酒米づくりへの新たな挑戦(6)

     DSCN2356.JPG
                山形市郊外より月山を眺望(12月14日)

  松沢疎植.jpg

  JA金山酒米研究会松沢信矢会長が酒造好適米「出羽燦々」のより高品質生産をめざし挑戦する「疎植栽培」の生育・収量をサンプル調査から慣行栽培と比較しました。その結果は上の表のとおりです。
 穂数:一株当たりの穂数は疎植が明らかに多いが、㎡当たりでは慣行の85%。
 もみ数:一穂もみ数は疎植は慣行より120%と多く、とくに、2次枝梗に着くもみ数が多い。このため、㎡当たりもみ数(㎡当たり穂数×一穂もみ数)はほぼ慣行並み。
 ふるい目別の玄米重量歩合:疎植と慣行に差はみられない。
 千粒重:疎植は慣行より1gほど小さい。
 整粒歩合:疎植は慣行より明らかに高い。
 心白粒歩合:疎植が慣行よりやや低め。
 タンパク含有量:疎植と慣行に差はみられない。
 以上のことから、疎植栽培は、一株穂数、一穂もみ数が多いため、㎡当たりのもみ数は慣行並みを確保できます。

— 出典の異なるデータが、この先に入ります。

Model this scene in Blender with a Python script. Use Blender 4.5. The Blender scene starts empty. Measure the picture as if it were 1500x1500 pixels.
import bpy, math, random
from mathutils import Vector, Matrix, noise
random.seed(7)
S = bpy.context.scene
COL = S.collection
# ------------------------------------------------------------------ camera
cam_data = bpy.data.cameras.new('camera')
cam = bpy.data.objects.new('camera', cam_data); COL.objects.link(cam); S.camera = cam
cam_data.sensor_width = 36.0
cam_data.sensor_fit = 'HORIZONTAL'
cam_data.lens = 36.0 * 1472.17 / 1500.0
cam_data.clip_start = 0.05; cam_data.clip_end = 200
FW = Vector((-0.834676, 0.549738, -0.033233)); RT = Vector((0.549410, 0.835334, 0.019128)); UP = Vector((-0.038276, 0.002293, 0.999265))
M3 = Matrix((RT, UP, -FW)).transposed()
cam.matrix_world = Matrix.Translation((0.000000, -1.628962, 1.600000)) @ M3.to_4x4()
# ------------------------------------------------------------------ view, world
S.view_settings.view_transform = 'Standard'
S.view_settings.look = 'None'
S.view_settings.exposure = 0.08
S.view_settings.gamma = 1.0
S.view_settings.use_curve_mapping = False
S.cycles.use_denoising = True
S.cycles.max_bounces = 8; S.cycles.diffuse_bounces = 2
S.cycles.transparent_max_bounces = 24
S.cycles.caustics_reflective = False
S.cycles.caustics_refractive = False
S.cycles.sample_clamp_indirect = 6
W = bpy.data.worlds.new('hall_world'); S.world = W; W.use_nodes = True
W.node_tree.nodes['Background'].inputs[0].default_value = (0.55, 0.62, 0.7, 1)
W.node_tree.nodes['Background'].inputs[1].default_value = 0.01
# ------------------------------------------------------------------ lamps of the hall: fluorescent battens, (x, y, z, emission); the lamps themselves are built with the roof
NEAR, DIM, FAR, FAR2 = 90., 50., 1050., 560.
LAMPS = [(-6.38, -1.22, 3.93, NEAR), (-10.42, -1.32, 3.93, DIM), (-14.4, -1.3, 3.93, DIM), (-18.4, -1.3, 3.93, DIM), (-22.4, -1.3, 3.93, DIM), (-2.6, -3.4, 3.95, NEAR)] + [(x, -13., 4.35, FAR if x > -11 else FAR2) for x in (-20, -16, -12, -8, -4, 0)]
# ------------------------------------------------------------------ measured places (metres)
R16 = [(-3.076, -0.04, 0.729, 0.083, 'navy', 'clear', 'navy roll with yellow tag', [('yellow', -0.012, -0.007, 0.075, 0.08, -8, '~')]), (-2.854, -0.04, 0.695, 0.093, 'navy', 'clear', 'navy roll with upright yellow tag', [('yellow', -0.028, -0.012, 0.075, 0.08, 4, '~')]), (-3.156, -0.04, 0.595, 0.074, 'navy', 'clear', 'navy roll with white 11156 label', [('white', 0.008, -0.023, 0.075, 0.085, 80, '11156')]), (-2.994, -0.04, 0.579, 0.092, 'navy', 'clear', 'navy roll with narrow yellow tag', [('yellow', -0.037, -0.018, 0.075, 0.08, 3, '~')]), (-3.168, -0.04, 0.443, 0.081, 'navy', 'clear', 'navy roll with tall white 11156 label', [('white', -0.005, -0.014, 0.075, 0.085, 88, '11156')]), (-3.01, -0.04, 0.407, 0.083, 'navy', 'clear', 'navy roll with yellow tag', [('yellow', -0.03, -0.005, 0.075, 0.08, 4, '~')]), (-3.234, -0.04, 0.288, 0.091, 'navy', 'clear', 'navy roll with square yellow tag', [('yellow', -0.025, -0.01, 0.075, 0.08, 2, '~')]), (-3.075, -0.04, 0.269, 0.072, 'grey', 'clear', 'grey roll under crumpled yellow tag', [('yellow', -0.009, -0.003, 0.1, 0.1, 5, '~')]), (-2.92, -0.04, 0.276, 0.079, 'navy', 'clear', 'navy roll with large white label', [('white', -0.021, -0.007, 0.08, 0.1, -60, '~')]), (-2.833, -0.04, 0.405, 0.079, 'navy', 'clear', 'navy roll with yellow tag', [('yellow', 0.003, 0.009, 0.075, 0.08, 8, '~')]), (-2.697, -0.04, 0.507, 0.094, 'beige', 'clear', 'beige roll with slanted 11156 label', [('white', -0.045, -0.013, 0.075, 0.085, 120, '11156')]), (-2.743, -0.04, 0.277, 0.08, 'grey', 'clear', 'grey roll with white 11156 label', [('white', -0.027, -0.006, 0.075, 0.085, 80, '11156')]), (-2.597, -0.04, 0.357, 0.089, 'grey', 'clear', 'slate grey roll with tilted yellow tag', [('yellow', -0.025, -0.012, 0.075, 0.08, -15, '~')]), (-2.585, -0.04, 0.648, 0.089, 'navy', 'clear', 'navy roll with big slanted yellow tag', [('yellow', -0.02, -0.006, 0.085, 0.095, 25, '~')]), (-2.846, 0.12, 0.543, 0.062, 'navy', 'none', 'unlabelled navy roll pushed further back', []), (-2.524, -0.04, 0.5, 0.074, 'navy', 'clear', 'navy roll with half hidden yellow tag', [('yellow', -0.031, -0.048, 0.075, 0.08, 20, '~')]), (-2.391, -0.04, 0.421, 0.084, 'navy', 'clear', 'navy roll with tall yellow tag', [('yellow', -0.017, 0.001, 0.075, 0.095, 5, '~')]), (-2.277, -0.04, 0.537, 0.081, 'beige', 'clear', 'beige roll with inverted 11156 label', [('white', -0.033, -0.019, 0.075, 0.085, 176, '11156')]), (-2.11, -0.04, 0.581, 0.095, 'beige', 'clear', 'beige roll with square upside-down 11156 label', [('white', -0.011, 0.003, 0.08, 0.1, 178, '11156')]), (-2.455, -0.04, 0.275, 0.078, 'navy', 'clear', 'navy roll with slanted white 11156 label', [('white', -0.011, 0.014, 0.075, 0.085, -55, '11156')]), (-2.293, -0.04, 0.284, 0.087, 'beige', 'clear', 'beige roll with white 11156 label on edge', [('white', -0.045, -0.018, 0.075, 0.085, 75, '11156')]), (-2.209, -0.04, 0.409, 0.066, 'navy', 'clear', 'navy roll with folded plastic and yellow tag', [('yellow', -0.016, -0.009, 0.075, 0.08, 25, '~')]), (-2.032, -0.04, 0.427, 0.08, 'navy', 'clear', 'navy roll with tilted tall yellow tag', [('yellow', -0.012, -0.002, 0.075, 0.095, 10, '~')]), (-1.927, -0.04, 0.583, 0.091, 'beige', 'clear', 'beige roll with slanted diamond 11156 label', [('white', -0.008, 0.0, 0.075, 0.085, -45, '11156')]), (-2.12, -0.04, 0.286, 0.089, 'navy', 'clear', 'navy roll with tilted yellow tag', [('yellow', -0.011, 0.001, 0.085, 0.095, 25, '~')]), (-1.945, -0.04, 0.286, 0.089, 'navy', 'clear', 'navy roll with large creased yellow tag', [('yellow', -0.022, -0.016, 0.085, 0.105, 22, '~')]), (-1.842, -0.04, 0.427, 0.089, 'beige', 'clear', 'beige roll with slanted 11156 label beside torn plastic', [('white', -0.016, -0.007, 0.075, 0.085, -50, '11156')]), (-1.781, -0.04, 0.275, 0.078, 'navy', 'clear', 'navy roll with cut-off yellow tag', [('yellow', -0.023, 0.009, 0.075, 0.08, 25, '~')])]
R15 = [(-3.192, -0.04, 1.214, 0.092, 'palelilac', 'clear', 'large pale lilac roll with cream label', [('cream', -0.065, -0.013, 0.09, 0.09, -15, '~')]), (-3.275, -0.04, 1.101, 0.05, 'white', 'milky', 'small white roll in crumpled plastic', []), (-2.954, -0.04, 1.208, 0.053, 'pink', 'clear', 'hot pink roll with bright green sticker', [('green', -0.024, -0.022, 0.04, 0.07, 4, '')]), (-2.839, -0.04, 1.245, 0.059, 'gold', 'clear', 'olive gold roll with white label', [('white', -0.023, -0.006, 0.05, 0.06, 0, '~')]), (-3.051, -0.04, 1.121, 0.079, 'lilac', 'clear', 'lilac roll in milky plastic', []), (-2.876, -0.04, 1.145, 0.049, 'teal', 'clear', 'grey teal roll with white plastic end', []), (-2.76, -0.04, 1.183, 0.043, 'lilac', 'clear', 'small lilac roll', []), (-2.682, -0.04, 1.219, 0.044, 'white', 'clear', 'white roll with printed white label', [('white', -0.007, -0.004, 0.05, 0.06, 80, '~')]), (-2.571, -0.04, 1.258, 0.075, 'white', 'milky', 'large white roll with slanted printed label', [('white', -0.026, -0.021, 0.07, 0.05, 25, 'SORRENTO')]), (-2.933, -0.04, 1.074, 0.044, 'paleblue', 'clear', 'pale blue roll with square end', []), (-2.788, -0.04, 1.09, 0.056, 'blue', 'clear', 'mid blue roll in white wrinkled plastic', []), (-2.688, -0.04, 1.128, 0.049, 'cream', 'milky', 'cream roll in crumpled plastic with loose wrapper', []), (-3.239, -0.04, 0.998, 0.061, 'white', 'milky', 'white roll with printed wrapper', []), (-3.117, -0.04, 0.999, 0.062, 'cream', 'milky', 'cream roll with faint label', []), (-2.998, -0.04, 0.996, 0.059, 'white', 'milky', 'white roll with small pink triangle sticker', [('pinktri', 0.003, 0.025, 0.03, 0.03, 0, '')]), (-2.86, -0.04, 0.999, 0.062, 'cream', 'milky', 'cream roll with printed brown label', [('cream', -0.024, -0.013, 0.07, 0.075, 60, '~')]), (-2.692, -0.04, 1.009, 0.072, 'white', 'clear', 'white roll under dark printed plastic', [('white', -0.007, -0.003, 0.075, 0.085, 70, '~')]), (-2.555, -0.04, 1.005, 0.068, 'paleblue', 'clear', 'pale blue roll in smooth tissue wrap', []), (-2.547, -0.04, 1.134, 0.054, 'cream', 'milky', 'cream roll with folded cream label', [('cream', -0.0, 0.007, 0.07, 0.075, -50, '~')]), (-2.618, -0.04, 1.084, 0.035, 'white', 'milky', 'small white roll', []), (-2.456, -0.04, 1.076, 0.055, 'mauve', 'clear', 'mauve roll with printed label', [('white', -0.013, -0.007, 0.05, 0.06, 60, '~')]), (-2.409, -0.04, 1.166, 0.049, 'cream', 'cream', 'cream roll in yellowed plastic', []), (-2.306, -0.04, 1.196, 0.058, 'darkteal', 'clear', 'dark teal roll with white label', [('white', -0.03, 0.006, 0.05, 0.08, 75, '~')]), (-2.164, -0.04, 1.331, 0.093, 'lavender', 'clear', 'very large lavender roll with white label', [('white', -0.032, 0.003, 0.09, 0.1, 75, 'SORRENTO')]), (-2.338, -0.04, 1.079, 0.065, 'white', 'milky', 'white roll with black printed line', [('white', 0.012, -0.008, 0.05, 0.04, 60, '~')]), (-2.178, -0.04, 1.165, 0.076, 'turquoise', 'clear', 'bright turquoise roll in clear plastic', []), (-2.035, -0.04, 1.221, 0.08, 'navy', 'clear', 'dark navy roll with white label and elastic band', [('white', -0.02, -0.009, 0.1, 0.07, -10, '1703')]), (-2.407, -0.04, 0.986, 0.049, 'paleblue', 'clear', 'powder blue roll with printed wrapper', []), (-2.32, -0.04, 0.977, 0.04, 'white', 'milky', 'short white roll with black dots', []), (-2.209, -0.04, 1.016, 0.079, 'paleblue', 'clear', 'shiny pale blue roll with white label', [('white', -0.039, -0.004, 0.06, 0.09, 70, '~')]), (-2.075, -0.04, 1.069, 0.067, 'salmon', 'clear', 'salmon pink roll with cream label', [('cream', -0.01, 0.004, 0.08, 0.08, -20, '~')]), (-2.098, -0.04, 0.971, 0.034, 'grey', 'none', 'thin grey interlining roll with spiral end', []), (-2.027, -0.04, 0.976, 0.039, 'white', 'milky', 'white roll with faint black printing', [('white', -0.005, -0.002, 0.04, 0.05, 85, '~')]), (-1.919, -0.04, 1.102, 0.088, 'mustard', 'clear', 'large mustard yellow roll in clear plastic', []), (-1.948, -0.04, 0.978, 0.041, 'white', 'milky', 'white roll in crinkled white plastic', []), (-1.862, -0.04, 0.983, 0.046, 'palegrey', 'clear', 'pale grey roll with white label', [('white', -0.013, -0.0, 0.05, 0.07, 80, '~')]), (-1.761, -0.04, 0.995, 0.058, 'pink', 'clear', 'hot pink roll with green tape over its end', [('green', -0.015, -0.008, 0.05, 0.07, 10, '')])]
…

反面、一穂もみ数の増加は、2次枝梗着生もみの増加によるため、その結果として、やや小粒化すると考えられます。
 大粒の酒米づくりは、これまで”密植にして主稈でとる”と言われてきました。本調査の結果でも、疎植が慣行の栽植密度(70株/坪)に比べ千粒重がやや小さくなるという結果が得られました。それに対し、整粒歩合は明らかに高く、玄米には光沢があるという特徴がみられます。
 疎植という新たな酒米づくりに挑戦して初年目、本栽培法の酒米品質に対するメリットを発揮するため、施肥法・刈り取り時期・水管理・生育調整、さらには気象変動への対応などなど、2年目に向けての課題は多くあります。松沢さんの挑戦は続きます。